Ethylene and oxygen species adsorbed on a defect oxidized surface Ag(1 1 1): Theoretical analysis by DFT method

We suggest a cluster model ASv→Ag12–3O of the oxidized surface Ag(1 1 1) with a defect. The defect is simulated by cationic vacancy V. Density functional theory (B3LYP/LANL1MB approximation) is used to calculate ethylene and oxygen adsorption on the regular (ASr) and defect (ASd) sites on the Ag(1 1 1). Oxygen interaction with site ASr produces atomic oxygen species (ASr–O). Oxygen adsorption on site ASd is accompanied by its association with subsurface oxygen atoms to form a quasimolecular structure of metal ozonide type –Ag–O–Oep–O–Ag–, containing electrophilic oxygen Oep.
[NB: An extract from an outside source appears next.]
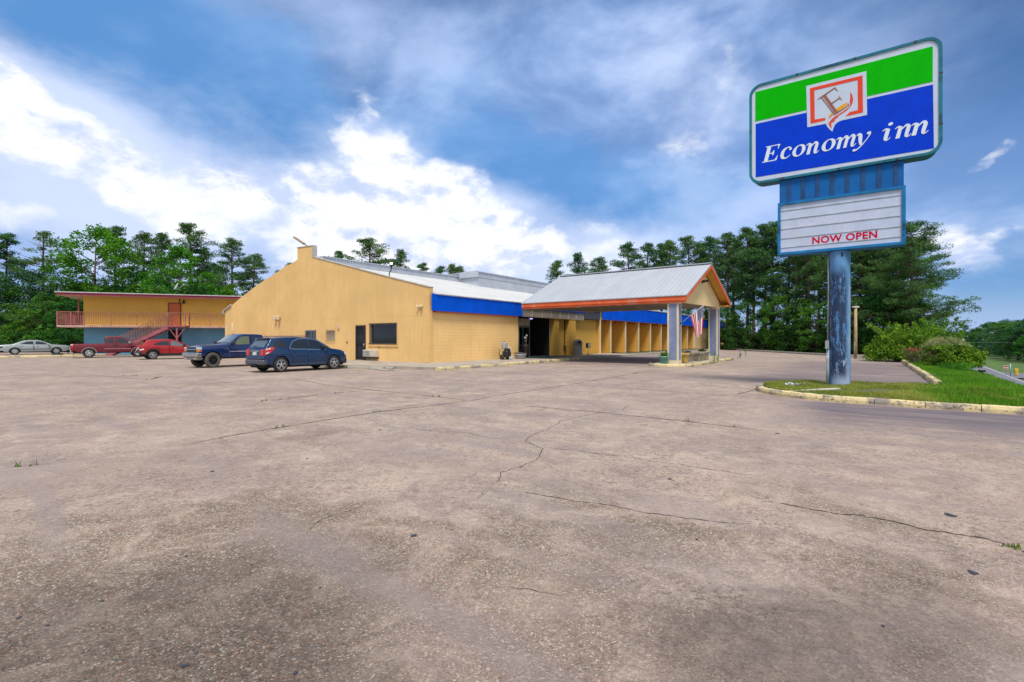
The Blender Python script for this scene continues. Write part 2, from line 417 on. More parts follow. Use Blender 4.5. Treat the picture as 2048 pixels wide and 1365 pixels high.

Energies of atomic oxygen binding to the regular and defect surfaces are found to be approximately equal. On the regular surface, ethylene forms a π-complex with binding energy Eπ(Ag–C2H4)=14.2 kcal/mol. On the defect surface, ethylene produces a metal–ethylene-peroxide cycle such as Ag–O–O–C2H4–Ag. Determined are the frequencies of normal vibration for ethylene and oxygen species, adsorbed on the regular and defect surfaces. In the case of associative oxygen species and complete isotope replacement 16O→18O, the main frequency at 1000 cm−1 shifts by Δν=57–61 cm−1, but this shift decreases to Δν=25–30 cm−1 for isotope mixtures 16O/18O. For the adsorbed species of ethylene–oxygen mixtures, IR spectra show the frequencies within which 170–180 cm−1 are associated with stretching of bond Ag–C. Frequencies at 300–490 cm−1 are assigned to mode ν(Ag–O) of the functional group Ag–O–Oep–O–Ag. The most intensive modes at 950 and 600 cm−1 are likely to stretching and bending of the functional groups containing the O–O–O and O–O–C bonds.